Let’s focus on two sets of paragraphs here that, I think, go to the heart of the matter, and what may have happened, and they are, I think, the best explanations to date of the sudden policy reversal the Obama administration showed. Here’s the first set:
“My question is: What motivated the sudden, overnight change of mind by Obama himself seemingly only hours away from a military strike on al Assad and Syria? It appears to have caught his advisors and the military totally by surprise.
“Yes, thanks to the Internet Reformation, the administration was not able to manipulate public opinion and the people and Congress were increasingly opposed to the minimal military action, though this has never stopped a Washington attack before. Even the powerful American Israel Public Affairs Committee (AIPAC) efforts came to naught and the US backed down from the attack.
“I believe both Russia and China covertly played the Treasury debt card in order to protect their client states, Syria and Iran, from the impending US invasion. An attack would undoubtedly have escalated with troops on the ground, opening the way for a land assault against Iran, the ultimate real target. After all, the gas pipeline for Washington’s Sunni client states that even offering to pay for the military action is far less important than taking Iran down.”
Plausible? Yes, reasonable? Yes. Would the Russians and Chinese have threatened such an extreme move? Yes. But there’s more to that than meets the eye, and I’ll get too that in a moment.
Then there is this:
“I would suggest that Putin’s apparent last minute Chemical Weapons “deal” was just a face-saving gift for the Obama Administration in order to provide cover and a reasonable excuse for the sudden change of orders to halt the Syria attack. I’ll also bet that this deal had been worked out long before it was offered to Obama…
“Putin wins again. He gets the credit for stopping the US; Russia, as usual, never fires a shot and Washington retreats. You’ll know whether I’m right on Putin playing the debt card if on occasion, with very important questions on global affairs and diplomacy, America begins to slowly retreat – as do all empires when they overreach economically and begin to decline militarily.”
Mr. Holland is correct, I believe, in that (1) Washington is badly overstretched, both militarily and economically, and (2) that one now has to watch the manuevering, not only in the Middle East, but Africa, the Pacific, and South America very carefully, for Mr. Holland is implying, correctly I believe, that this diplomatic strategem by Mr. Putin probably heralds a new and more vigorous long-term strategy that Russia and China will pursue, in a steady “push-back” on American influence around the world.
There is, however, a hidden context here that does not get mentioned in this article, and I believe it must be mentioned. That is: why did the Obama-Kerry mannequins collapse their position so quickly. There is no need to comment on the ineptitude of American diplomacy or policy here. That would seem to be self-evident. Nor is there need to comment, as some American talk show hosts did in an almost hysterical and quite jingoistic fashion, on Mr. Putin’s letter to the New York Times. It was not, in my opinion, a letter really addressed to the American people, but to the corrupt and criminal oligarchy running the country for their own profit, and with little regard to the rest of the population or, for that matter, the world. It was a letter warning them of dire consequences if they really wanted to pursue the course they were on.

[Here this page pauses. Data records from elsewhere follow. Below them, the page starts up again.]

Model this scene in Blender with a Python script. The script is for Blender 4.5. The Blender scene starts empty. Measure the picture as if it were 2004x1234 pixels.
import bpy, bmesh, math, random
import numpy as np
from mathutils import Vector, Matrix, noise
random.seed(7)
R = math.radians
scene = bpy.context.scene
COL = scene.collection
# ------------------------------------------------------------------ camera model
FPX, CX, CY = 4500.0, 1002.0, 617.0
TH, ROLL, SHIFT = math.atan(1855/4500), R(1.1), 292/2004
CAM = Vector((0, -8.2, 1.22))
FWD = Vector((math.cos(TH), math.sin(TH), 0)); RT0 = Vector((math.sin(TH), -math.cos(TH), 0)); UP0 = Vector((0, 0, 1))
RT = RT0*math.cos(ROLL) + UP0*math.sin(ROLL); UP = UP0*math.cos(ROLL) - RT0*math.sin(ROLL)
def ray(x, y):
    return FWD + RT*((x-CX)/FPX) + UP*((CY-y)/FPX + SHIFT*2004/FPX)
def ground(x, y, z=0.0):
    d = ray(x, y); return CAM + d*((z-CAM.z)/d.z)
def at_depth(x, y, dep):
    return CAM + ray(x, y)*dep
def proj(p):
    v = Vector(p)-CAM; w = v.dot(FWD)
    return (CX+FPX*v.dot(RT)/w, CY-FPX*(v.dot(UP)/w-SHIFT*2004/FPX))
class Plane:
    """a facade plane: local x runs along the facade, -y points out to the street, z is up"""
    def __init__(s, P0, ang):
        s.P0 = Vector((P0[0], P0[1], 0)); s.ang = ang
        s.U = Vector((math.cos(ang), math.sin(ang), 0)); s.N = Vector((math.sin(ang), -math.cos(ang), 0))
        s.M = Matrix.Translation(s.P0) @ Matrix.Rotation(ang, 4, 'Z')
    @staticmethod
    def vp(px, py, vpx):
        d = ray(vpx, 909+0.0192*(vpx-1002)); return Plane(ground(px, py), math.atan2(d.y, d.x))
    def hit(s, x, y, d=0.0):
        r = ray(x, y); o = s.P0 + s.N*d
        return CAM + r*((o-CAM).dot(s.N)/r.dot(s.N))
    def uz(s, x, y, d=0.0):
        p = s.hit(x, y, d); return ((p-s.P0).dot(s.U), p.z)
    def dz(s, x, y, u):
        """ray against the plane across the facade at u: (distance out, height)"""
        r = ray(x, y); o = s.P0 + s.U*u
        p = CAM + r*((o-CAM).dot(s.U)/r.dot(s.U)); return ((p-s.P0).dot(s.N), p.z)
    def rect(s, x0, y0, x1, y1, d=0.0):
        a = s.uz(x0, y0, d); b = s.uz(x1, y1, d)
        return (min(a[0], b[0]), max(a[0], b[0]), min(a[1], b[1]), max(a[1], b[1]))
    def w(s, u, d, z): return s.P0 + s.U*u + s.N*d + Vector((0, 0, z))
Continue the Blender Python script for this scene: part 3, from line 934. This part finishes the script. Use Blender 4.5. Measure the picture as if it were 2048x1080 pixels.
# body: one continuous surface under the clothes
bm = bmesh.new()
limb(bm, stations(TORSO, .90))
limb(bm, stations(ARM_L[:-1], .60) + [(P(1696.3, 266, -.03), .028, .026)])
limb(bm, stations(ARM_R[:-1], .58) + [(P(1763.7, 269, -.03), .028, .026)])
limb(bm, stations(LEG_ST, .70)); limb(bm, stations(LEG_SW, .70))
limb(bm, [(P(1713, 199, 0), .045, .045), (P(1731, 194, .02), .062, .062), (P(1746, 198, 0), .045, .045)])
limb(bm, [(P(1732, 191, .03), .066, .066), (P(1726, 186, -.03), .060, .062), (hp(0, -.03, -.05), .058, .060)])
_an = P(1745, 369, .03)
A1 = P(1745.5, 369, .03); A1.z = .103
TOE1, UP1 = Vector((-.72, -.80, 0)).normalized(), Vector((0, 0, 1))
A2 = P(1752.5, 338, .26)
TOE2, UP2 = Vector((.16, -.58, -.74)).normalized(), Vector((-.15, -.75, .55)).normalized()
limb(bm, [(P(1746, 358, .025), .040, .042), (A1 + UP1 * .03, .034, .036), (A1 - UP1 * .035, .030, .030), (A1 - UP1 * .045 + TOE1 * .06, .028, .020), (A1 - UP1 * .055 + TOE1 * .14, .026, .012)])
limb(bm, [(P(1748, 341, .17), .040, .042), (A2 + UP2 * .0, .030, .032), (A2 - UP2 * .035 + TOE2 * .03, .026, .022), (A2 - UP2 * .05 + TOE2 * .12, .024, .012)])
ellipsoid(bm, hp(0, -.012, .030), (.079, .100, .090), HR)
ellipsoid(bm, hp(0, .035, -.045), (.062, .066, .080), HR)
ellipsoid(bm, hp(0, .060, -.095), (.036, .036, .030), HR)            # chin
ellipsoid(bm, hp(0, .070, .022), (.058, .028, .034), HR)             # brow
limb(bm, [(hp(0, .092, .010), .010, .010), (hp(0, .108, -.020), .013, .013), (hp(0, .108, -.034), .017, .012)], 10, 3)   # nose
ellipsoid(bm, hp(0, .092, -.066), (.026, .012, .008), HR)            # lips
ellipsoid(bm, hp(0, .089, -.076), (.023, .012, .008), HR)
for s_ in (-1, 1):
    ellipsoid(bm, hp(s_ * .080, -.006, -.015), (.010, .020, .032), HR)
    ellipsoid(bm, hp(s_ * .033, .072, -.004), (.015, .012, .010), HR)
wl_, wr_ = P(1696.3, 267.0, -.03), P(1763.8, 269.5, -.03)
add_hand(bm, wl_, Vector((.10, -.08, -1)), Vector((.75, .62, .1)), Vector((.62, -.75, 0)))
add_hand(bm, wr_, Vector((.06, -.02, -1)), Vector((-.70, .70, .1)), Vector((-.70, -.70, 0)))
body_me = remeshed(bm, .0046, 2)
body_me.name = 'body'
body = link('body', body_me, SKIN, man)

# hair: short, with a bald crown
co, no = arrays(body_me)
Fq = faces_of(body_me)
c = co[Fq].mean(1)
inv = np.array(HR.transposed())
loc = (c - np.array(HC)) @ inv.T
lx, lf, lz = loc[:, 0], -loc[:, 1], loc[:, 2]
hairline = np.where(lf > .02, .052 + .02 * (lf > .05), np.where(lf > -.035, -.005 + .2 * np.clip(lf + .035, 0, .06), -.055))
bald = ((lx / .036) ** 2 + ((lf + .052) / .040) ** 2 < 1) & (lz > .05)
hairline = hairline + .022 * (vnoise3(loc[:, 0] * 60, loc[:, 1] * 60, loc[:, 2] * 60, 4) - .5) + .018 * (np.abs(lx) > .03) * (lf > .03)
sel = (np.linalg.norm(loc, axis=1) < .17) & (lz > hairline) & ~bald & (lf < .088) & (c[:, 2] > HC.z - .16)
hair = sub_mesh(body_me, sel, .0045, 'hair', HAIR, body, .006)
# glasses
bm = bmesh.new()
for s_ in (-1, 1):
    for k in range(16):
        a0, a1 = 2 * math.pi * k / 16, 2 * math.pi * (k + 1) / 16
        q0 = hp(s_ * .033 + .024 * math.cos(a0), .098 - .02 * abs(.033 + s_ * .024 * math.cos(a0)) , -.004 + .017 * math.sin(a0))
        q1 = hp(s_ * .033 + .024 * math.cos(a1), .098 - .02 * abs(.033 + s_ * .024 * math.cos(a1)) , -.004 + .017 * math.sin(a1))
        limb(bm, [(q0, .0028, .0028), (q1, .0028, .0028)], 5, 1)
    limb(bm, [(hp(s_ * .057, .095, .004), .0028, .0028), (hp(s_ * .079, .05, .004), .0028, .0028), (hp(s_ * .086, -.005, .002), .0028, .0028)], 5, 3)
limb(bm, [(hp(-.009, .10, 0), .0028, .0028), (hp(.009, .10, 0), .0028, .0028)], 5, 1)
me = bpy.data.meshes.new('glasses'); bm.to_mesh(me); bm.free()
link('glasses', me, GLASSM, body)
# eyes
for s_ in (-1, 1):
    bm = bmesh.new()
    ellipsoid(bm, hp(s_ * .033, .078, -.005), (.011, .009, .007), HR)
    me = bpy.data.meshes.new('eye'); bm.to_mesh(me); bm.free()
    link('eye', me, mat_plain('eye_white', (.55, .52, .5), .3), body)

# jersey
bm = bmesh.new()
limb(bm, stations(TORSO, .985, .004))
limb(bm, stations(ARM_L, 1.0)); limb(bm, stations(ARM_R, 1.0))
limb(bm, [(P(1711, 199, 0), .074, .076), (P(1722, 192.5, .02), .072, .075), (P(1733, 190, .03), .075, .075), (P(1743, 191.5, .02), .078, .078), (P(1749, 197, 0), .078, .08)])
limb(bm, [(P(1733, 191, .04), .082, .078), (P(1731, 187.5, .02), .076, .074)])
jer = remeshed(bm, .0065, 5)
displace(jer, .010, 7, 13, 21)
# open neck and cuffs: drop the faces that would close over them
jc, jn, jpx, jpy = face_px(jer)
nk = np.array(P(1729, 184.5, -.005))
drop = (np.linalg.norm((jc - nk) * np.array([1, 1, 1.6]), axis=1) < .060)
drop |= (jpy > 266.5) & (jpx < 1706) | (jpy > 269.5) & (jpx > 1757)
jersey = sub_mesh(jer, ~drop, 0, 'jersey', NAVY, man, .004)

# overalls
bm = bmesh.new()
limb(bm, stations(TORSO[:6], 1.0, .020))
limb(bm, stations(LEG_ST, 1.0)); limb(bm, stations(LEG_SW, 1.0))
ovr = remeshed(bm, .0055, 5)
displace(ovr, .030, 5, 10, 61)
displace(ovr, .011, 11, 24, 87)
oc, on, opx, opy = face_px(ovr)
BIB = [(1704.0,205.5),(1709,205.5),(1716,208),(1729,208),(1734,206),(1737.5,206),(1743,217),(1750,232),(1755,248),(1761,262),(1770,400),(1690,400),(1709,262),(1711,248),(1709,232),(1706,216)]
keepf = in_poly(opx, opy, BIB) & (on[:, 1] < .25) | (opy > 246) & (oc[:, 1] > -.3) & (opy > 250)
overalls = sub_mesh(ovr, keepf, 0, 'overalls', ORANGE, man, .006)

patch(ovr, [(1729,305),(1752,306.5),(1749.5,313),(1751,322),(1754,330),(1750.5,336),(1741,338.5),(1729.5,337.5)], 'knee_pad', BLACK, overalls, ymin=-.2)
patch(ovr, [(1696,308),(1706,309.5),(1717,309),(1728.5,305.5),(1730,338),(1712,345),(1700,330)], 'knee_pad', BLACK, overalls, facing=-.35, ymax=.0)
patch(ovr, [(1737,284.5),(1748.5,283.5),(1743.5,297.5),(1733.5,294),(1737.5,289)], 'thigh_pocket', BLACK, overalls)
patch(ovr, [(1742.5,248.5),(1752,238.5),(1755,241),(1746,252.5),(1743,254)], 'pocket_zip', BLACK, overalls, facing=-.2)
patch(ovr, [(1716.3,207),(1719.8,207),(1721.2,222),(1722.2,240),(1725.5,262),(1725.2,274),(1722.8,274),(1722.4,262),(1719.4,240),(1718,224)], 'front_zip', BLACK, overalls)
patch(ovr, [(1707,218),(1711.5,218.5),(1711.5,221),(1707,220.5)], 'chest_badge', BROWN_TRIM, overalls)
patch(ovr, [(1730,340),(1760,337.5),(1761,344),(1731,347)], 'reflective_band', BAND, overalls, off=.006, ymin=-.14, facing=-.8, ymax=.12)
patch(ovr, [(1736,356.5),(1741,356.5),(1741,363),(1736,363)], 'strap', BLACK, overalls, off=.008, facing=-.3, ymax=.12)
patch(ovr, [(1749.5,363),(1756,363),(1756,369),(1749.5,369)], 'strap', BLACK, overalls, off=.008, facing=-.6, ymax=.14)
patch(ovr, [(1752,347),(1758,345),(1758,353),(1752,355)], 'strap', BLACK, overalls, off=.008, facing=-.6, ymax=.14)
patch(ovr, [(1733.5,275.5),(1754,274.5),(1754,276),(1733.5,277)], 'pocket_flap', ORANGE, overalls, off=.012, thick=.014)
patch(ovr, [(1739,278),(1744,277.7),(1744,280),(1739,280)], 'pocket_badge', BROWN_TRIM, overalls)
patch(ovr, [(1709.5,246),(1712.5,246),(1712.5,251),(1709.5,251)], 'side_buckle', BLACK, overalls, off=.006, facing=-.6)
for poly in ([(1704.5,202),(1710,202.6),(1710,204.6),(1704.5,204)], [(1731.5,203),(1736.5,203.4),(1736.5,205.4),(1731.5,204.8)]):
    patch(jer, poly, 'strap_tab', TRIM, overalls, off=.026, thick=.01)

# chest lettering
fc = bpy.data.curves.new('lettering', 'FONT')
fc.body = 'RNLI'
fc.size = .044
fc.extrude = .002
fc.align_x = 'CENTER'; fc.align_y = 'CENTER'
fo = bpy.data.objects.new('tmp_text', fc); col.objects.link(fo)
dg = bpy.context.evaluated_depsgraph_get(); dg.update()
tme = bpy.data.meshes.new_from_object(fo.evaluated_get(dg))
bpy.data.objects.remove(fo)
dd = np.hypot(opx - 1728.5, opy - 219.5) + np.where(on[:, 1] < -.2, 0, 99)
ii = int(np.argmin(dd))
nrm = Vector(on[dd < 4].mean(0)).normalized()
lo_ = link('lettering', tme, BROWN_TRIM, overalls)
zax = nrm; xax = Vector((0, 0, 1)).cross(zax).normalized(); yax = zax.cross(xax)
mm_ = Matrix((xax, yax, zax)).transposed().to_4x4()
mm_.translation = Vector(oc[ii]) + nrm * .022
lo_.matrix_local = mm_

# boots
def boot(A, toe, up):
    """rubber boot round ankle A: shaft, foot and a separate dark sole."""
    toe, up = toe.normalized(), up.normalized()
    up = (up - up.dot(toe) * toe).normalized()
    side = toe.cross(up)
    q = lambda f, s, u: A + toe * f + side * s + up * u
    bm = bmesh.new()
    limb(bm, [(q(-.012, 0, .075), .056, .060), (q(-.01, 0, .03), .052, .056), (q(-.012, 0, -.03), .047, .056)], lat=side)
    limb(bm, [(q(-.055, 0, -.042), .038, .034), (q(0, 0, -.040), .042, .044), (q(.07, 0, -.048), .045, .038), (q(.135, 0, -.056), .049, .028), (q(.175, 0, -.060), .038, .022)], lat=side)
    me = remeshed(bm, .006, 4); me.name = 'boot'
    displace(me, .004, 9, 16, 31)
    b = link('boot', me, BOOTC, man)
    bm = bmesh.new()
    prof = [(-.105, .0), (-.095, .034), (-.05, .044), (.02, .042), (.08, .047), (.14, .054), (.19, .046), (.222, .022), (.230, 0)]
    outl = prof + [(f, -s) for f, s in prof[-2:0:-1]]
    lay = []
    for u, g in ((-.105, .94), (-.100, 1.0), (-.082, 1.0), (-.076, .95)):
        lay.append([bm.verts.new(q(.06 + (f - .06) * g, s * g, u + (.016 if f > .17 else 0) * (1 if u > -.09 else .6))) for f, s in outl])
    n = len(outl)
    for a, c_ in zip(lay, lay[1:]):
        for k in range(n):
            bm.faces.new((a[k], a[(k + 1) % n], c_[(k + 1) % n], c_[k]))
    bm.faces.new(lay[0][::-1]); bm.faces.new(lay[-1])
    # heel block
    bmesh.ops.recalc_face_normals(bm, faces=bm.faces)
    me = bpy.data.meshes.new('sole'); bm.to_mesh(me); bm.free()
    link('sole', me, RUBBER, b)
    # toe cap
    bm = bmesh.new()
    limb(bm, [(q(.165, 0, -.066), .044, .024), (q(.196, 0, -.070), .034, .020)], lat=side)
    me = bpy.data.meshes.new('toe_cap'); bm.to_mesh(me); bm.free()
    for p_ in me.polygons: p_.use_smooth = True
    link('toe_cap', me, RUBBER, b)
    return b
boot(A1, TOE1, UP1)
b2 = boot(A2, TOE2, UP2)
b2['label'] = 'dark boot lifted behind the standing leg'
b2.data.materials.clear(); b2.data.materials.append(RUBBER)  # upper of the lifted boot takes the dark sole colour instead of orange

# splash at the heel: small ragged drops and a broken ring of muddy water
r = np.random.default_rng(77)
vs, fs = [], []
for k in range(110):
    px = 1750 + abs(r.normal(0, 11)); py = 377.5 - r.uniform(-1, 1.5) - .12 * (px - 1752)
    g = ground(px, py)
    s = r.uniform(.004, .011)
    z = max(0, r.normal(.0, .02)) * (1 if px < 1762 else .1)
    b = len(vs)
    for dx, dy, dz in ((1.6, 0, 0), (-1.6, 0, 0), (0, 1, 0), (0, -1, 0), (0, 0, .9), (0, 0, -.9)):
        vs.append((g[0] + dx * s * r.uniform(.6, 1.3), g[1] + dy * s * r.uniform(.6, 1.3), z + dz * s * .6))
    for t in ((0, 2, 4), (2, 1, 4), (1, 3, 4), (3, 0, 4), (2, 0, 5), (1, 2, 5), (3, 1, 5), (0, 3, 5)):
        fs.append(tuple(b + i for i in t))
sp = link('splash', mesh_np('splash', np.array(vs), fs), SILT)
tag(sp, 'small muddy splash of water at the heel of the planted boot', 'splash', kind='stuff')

So why did they back down? After all, the mannequins in the White House and State Department are only following orders. I suspect that Mr. Holland is right: Russia and China not only played the debt card, but also that the back down had to occur because the current moves by the Anglosphere oligarchs are not yet completed. Don’t know what those moves are? You probably don’t, because they get little time on the lamestream American media, but it’s a story well-known in Indonesia, Malaysia, and other “developing nations,” namely, the West is pulling their capital out of those countries quickly, and all this while pushing the 3-d printing “meme.” I have advanced the hypothesis – which, to be fair, one analyst called “nonsense” – that the Anglosphere oligarchs are trying to retrench after a rampant and unrealistic overextension in the wake of the Soviet collapse.
Mr. Holland invokes the image of Mr. Putin’s maneuver being akin to the operational strategies and tactics of General Stonewall Jackson, or Field Marshall Erwin Rommel (personally, I would have compared Mr. Putin’s manuever to be more like Field Marshal von Manstein’s “backhand blow” of 1943). To invoke the military analogy of Mr. Holland, the Syria venture was America’s Unternehmung Blau (Operation Blue), the vast offensive of German Army Group South in 1942, that led to a huge over-extension of Axis lines deep into the Caucuses and all the way to the Volga River…
…and a place called Stalingrad.
When von Manstein assumed command, he did the only feasible thing: he retreated to a position where the lines were no longer over-extended. The backdrop here, seems to me, is not only the diplomacy of maneuver – “this far and no farther” – that Mr. Putin demonstrated, to the great embarassment of American and great enhancement of Russian prestige on the world stage, but also the deeper story of that retrenchment into less over-extended lines.
To put it as succinctly as possible, folks, that means that both sides are manuevering for a new, long game of geopolitics. You’re watching the beginning of a new Cold War, one fought with economic and diplomatic weapons.  Brazil has signaled, in no uncertain terms, that it is fed up with the USA. Many other nations are as well. The oligarchs would do well to look at the policies that have so tarnished their image and reputations, and consider their next long term goals very carefully.